Print the lines of the listing below verbatim from its first line through the line bearing "rnd = random.Random(7)". Any pictures are to be omitted.

-*-*-

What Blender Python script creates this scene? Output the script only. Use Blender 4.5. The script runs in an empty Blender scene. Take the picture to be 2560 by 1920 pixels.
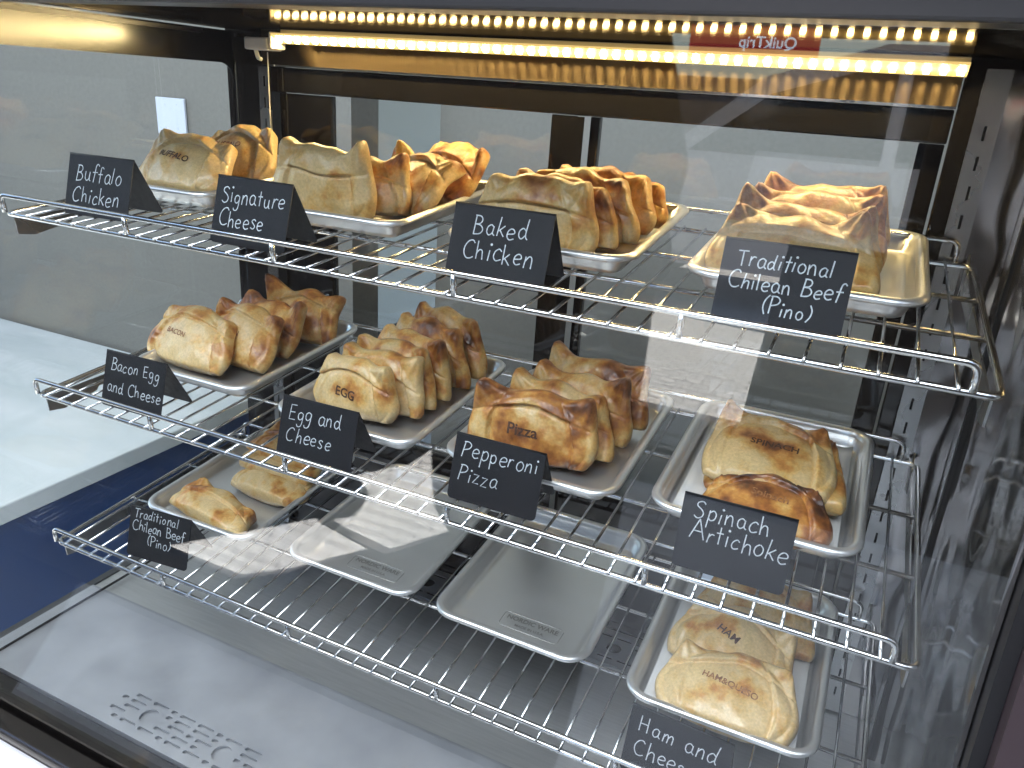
import bpy, bmesh, math, random
import numpy as np
from mathutils import Vector, Matrix, Euler

SC = bpy.context.scene
COL = SC.collection
rnd = random.Random(7)

# ------------------------------------------------------------------ camera
cam_d = bpy.data.cameras.new("camera")
cam = bpy.data.objects.new("camera", cam_d); COL.objects.link(cam)
YAW, PITCH, ROLL = 0.41814, -0.36148, -0.06854
def cam_matrix():
    cy, sy = math.cos(YAW), math.sin(YAW); cp, sp = math.cos(PITCH), math.sin(PITCH); cr, sr = math.cos(ROLL), math.sin(ROLL)
    Rz = Matrix(((cy, sy, 0), (-sy, cy, 0), (0, 0, 1))); Rx = Matrix(((1, 0, 0), (0, cp, sp), (0, -sp, cp)))
    Bm = Matrix(((1, 0, 0), (0, 0, -1), (0, 1, 0))); Rr = Matrix(((cr, sr, 0), (-sr, cr, 0), (0, 0, 1)))
    R = Rr @ Bm @ Rx @ Rz
    M = Matrix((R[0], -R[1], -R[2])).transposed().to_4x4()
    M.translation = Vector((1.10543, -0.69174, 0.73974))
    return M
cam.matrix_world = cam_matrix()
cam_d.sensor_fit = 'HORIZONTAL'; cam_d.sensor_width = 36.0
cam_d.lens = 1931.19 / 2560 * 36.0
cam_d.clip_start = 0.02; cam_d.clip_end = 200
SC.camera = cam

# ------------------------------------------------------------------ light
world = bpy.data.worlds.new("World"); SC.world = world; world.use_nodes = True
wn = world.node_tree.nodes; wl = world.node_tree.links
bg = wn['Background']; sky = wn.new('ShaderNodeTexSky'); sky.sky_type = 'NISHITA'
sky.sun_disc = False; sky.sun_elevation = math.radians(74); sky.sun_rotation = math.radians(160)
wl.new(sky.outputs[0], bg.inputs[0]); bg.inputs[1].default_value = 0.08
sun_d = bpy.data.lights.new("sun", 'SUN'); sun_d.energy = 4.0; sun_d.angle = math.radians(0.5); sun_d.color = (1, .95, .87)
sun = bpy.data.objects.new("sun", sun_d); COL.objects.link(sun)
# sun stands high over the street (towards -y); it reaches the pavement and a ledge, not the case
_e = math.radians(74)
_d = Vector((-.25 * math.cos(_e), .968 * math.cos(_e), -math.sin(_e)))
sun.rotation_euler = _d.to_track_quat('-Z', 'Y').to_euler()
# added area lamp, stands in for soft daylight from the street side
ar_d = bpy.data.lights.new("fill_daylight", 'AREA'); ar_d.shape = 'RECTANGLE'; ar_d.size = 3.0; ar_d.size_y = 1.4
ar_d.energy = 14.0; ar_d.color = (.97, .98, 1.0)
ar = bpy.data.objects.new("fill_daylight", ar_d); COL.objects.link(ar)
ar.location = (0.3, -1.2, 2.1)
ar.rotation_euler = (Vector((0.6, 0.2, 0.25)) - ar.location).to_track_quat('-Z', 'Y').to_euler()
SC.view_settings.view_transform = 'Standard'; SC.view_settings.look = 'None'
SC.view_settings.exposure = 3.0; SC.view_settings.gamma = 1.0; SC.view_settings.use_curve_mapping = False
SC.cycles.use_denoising = True
SC.cycles.max_bounces = 10; SC.cycles.glossy_bounces = 6; SC.cycles.transparent_max_bounces = 24
SC.cycles.diffuse_bounces = 4
SC.cycles.caustics_reflective = False; SC.cycles.caustics_refractive = False
SC.cycles.sample_clamp_indirect = 2.0

# ------------------------------------------------------------------ materials
def mat(name, base=(.5, .5, .5), rough=.5, metal=0.0, spec=.5, emit=None, estr=0, coat=0, coat_r=.1):
    m = bpy.data.materials.new(name); m.use_nodes = True
    b = m.node_tree.nodes['Principled BSDF']
    b.inputs['Base Color'].default_value = (*base, 1); b.inputs['Roughness'].default_value = rough
    b.inputs['Metallic'].default_value = metal; b.inputs['Specular IOR Level'].default_value = spec
    b.inputs['Coat Weight'].default_value = coat; b.inputs['Coat Roughness'].default_value = coat_r
    if emit: b.inputs['Emission Color'].default_value = (*emit, 1); b.inputs['Emission Strength'].default_value = estr
    return m
def N(m, t, **kw):
    n = m.node_tree.nodes.new(t)
    for k, v in kw.items(): setattr(n, k, v)
    return n
def L(m, a, b): m.node_tree.links.new(a, b)
def noise_on(m, scale=(1, 1, 1), nscale=20, detail=4, lo=None, hi=None, rlo=None, rhi=None, bump=0, bdist=.001, coord='Object'):
    """vary base colour, roughness and bump with one noise"""
    b = m.node_tree.nodes['Principled BSDF']
    tc = N(m, 'ShaderNodeTexCoord'); mp = N(m, 'ShaderNodeMapping'); mp.inputs['Scale'].default_value = scale
    L(m, tc.outputs[coord], mp.inputs[0]); nz = N(m, 'ShaderNodeTexNoise'); nz.inputs['Scale'].default_value = nscale
    nz.inputs['Detail'].default_value = detail; L(m, mp.outputs[0], nz.inputs['Vector'])
    if lo:
        r = N(m, 'ShaderNodeValToRGB'); r.color_ramp.elements[0].color = (*lo, 1); r.color_ramp.elements[1].color = (*hi, 1)
        r.color_ramp.elements[0].position = .3; r.color_ramp.elements[1].position = .7
        L(m, nz.outputs[0], r.inputs[0]); L(m, r.outputs[0], b.inputs['Base Color'])
    if rlo is not None:
        q = N(m, 'ShaderNodeMapRange'); q.inputs[1].default_value = .3; q.inputs[2].default_value = .7
        q.inputs[3].default_value = rlo; q.inputs[4].default_value = rhi
        L(m, nz.outputs[0], q.inputs[0]); L(m, q.outputs[0], b.inputs['Roughness'])
    if bump:
        bp = N(m, 'ShaderNodeBump'); bp.inputs['Strength'].default_value = bump; bp.inputs['Distance'].default_value = bdist
        L(m, nz.outputs[0], bp.inputs['Height']); L(m, bp.outputs[0], b.inputs['Normal'])
    return m
M = {}
M['chrome'] = noise_on(mat('chrome', (.62, .62, .62), .12, 1), nscale=60, rlo=.08, rhi=.2)
M['alu'] = noise_on(mat('aluminium', (.78, .77, .75), .3, .84), (2, 5, 2), 4, 2, lo=(.74, .735, .72), hi=(.79, .785, .775), rlo=.30, rhi=.37)
M['alu_emboss'] = mat('aluminium_emboss', (.42, .41, .39), .4, 1)
M['steel'] = noise_on(mat('steel', (.45, .46, .47), .45, .7), (3, 60, 3), 5, 4, lo=(.50, .505, .50), hi=(.58, .585, .58), rlo=.38, rhi=.48)
M['plate'] = noise_on(mat('plate', (.5, .5, .5), .5, .6), (4, 4, 4), 3, 6, lo=(.34, .35, .37), hi=(.44, .45, .47), rlo=.42, rhi=.55)
M['pilaster'] = noise_on(mat('pilaster', (.36, .36, .36), .28, 1), nscale=8, rlo=.2, rhi=.36)
M['film'] = noise_on(mat('film_steel', (.30, .29, .29), .16, .9), (1, 1, .8), 7, 1.0, rlo=.06, rhi=.12, bump=.5, bdist=.03)
M['black'] = noise_on(mat('black_frame', (.009, .008, .0075), .08), nscale=4, rlo=.05, rhi=.1)
M['header'] = mat('dark_header', (.095, .068, .038), .33, 1)      # grained across: highlights stretch up and down
_b = M['header'].node_tree.nodes['Principled BSDF']; _t = N(M['header'], 'ShaderNodeTangent'); _t.direction_type = 'RADIAL'; _t.axis = 'Z'
L(M['header'], _t.outputs[0], _b.inputs['Tangent']); _b.inputs['Anisotropic'].default_value = .96; _b.inputs['Anisotropic Rotation'].default_value = .25
def dull_mirror(name, col, rough):
    m = bpy.data.materials.new(name); m.use_nodes = True; nt = m.node_tree; nt.nodes.clear()
    out = N(m, 'ShaderNodeOutputMaterial'); ad = N(m, 'ShaderNodeAddShader'); df = N(m, 'ShaderNodeBsdfDiffuse'); gl = N(m, 'ShaderNodeBsdfGlossy')
    df.inputs[0].default_value = (.008, .007, .006, 1); gl.inputs[0].default_value = (*col, 1); gl.inputs['Roughness'].default_value = rough
    L(m, df.outputs[0], ad.inputs[0]); L(m, gl.outputs[0], ad.inputs[1]); L(m, ad.outputs[0], out.inputs[0]); return m
M['ceil'] = dull_mirror('dark_ceiling', (.085, .075, .06), .06)
M['frit'] = mat('black_frit', (.012, .011, .01), .2, spec=1.0)
M['slot'] = mat('slot_shade', (.004, .004, .004), .8)  # near black, stands in for the shade inside slots
M['matblack'] = noise_on(mat('card_black', (.010, .011, .014), .5, spec=.22), nscale=120, rlo=.45, rhi=.6)
M['chalk'] = noise_on(mat('chalk_marker', (.72, .77, .8), .8), nscale=400, lo=(.33, .37, .40), hi=(.62, .66, .69))
M['gasket'] = mat('gasket', (.006, .006, .007), .5)
M['bronze'] = noise_on(mat('bronze_post', (.07, .05, .055), .35, .5), nscale=20, rlo=.3, rhi=.42)
M['rail'] = mat('top_rail', (.10, .10, .105), .3, .8)
M['raildark'] = mat('top_rail_dark', (.015, .015, .016), .35)
M['white_plastic'] = mat('white_plastic', (.75, .73, .7), .4)
M['led'] = mat('led_bead', (1, .9, .6), .5, emit=(1, .74, .34), estr=38)
M['ledbar'] = mat('led_bar', (.10, .08, .04), .5, emit=(1, .66, .22), estr=.13)
M['bluepaint'] = noise_on(mat('navy_paint', (.012, .045, .13), .35), nscale=3, lo=(.010, .045, .15), hi=(.014, .06, .19))
M['quartz'] = noise_on(mat('white_quartz', (.72, .76, .76), .25), (1, 3, 1), 3, 5, lo=(.60, .66, .66), hi=(.74, .78, .78))
M['wall'] = noise_on(mat('grey_wall', (.3, .3, .28), .75), nscale=90, detail=2, lo=(.182, .174, .152), hi=(.205, .197, .172), bump=.08, bdist=.001)
M['wall3'] = noise_on(mat('side_wall', (.4, .39, .36), .75), nscale=90, detail=2, lo=(.40, .39, .36), hi=(.44, .43, .40))
M['wall2'] = noise_on(mat('grey_wall_lit', (.36, .36, .34), .75), nscale=90, detail=2, lo=(.205, .2, .175), hi=(.228, .222, .196), bump=.08, bdist=.001)  # lighter tone carries the stronger light on the partition
M['darkwall'] = noise_on(mat('dark_wall_paint', (.012, .011, .012), .7), nscale=5, lo=(.06, .054, .055), hi=(.09, .078, .08))
M['ceilpaint'] = mat('ceiling_paint', (.45, .45, .44), .8)
M['veil'] = mat('veil_panel', (.62, .68, .80), .5)  # pale blue of the added reflector panels
M['base'] = mat('baseboard_black', (.012, .012, .013), .45)
M['floor'] = noise_on(mat('floor_grey', (.16, .17, .18), .4), nscale=2, lo=(.36, .37, .38), hi=(.44, .45, .45))
M['cabwhite'] = mat('cabinet_white', (.85, .86, .9), .45)
M['switch'] = mat('switch_plate', (.62, .66, .74), .4)
M['paper'] = noise_on(mat('parchment', (.74, .73, .71), .65), nscale=14, lo=(.68, .67, .65), hi=(.78, .77, .75), bump=.1, bdist=.002)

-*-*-

Output for this task =
What Blender Python script creates this scene? Output the script only. Use Blender 4.5. The script runs in an empty Blender scene. Take the picture to be 2560 by 1920 pixels.
import bpy, bmesh, math, random
import numpy as np
from mathutils import Vector, Matrix, Euler

SC = bpy.context.scene
COL = SC.collection
rnd = random.Random(7)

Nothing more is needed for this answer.